2. Remember that a SUB needs a filter to be set, here we are using a "no filter", anything is read.
3. This is the tricky part. To poll we need to specify an array of zmq_pollitem_t, each of them specifying the socket on which we are polling and how we are polling on it. POLLIN means polling in input.
4. The ZeroMQ 3.1 version of zmq_poll() is very flexible. Here we are saying that we polls on the first to elements in the passed array of zmq_pollitem_t, waiting for 5 secs for anything to come.
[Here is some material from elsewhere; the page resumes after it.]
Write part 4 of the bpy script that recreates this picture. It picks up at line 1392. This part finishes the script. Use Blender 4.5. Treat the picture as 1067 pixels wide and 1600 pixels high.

If nothing happens in that time, it returns 0. We could ask it to hang forvever passing -1, or not waiting at all, passing 0. It returns -1 in case of error, or the number of sockets containing a pending message.
5. If the field revents in the specified zmq_pollitem_t has the bit ZMQ_POLLIN high, a message is waiting to be read, so we can call zmq_recv() without risking to wait indefinitely on it for a message that is not coming.